Jason Quick writes about the impact that winning the lottery could have on the Blazers and the city of Portland.

And John Canzano is not afraid to go farther than the next guy...

The expectations just rose exponentially. Pritchard's job description, rebuilding a broken franchise, was just re-written to include the playoffs -- next season. He fell from a pool-side lounge chair into a pressure cooker, just like that. And we're about to figure out if the contrarian in Pritchard really has the guts to pick Durant over Oden, as I suspect he would given the choice today, without consequences.

So, if Pritchard is really willing to do what most people wouldn't, the maybe Art Thiel should hold off on calling Kevin Durant the Sonics' savior.

Still, moving up to No. 2 can do a lot of things for the Seattle franchise.

For the Hawks, moving up from fourth to third was a positive ... right? Jeff Schultz isn't so sure.

But it was definitely another bad turn in a rough week for the Suns.

The Grizzlies fell the hardest, but owner Michael Heisley was a good sport about the whole thing.

Peter May gets the reaction in Boston.

And Bob Ryan tries to help Celtics fans cope, while Jeff Goodman profiles the prospects who could be there for them at No. 5.

Obviously, it was a rough night for both the Celtics and their loyal following, but Ian Thomsen takes us back to last June as the cause for all of Boston's heartache.

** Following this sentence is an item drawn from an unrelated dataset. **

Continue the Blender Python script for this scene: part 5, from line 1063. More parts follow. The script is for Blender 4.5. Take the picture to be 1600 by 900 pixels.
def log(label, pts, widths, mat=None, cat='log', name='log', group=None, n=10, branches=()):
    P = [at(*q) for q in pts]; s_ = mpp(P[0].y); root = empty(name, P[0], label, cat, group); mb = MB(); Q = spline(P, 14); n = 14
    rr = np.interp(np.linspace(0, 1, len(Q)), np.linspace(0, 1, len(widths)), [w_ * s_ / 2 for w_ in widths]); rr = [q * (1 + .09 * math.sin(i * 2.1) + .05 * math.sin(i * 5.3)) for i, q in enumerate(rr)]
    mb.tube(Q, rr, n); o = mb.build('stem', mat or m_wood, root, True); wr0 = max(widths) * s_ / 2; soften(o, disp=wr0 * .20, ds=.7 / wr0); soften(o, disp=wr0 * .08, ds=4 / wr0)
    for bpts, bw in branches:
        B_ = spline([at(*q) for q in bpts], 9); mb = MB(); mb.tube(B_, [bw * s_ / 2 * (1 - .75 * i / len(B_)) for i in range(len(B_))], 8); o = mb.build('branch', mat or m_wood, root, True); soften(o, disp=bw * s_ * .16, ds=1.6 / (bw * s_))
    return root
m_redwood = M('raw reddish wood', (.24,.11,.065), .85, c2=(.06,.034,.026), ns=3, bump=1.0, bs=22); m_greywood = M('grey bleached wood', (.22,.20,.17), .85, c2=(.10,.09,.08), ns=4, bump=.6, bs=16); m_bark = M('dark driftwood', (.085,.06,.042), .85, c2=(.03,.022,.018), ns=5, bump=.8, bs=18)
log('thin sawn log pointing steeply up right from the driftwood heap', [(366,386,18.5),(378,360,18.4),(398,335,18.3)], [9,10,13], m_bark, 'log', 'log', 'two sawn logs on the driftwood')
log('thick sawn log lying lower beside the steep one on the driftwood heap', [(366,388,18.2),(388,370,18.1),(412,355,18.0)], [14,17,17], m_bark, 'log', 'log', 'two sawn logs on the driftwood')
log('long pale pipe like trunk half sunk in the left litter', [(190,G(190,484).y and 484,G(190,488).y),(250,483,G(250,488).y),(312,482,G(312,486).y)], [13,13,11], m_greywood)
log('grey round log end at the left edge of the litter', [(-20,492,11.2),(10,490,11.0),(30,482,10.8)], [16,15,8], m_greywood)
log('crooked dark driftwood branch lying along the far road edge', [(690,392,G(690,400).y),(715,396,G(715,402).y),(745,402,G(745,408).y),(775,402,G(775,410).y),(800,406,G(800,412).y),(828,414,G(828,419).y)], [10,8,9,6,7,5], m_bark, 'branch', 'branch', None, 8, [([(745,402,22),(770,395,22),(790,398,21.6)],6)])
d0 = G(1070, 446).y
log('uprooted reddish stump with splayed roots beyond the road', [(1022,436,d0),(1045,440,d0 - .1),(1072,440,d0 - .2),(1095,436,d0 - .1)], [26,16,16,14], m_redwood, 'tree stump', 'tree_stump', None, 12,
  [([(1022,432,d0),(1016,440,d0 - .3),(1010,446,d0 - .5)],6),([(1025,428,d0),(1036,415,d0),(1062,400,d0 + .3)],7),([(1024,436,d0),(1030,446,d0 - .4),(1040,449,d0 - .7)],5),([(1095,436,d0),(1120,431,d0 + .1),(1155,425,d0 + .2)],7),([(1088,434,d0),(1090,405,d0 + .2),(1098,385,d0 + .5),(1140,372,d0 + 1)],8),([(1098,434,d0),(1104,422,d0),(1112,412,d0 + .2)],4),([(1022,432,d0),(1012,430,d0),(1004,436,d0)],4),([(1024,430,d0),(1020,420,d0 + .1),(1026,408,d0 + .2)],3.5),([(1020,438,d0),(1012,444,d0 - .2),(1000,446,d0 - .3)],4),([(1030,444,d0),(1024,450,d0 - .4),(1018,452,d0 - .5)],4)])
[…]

At No. 6, the Bucks won't be drafting for need.

But the Wolves could be at No. 7, as they could use some help on the frontline.

Bernie Bickerstaff believes the quality bigs won't be around when the Bobcats select at No. 8, but they may get a shot at a talented swingman.

At No. 9 in the draft, Sam Smith likes Julian Wright for the Bulls.

Geoff Petrie thinks the Kings can get quality at No. 10.

The Sixers didn't move up from No. 12, but that's OK. They weren't expecting to.

Chris Paul believes his Hornets are just fine without the 13th pick.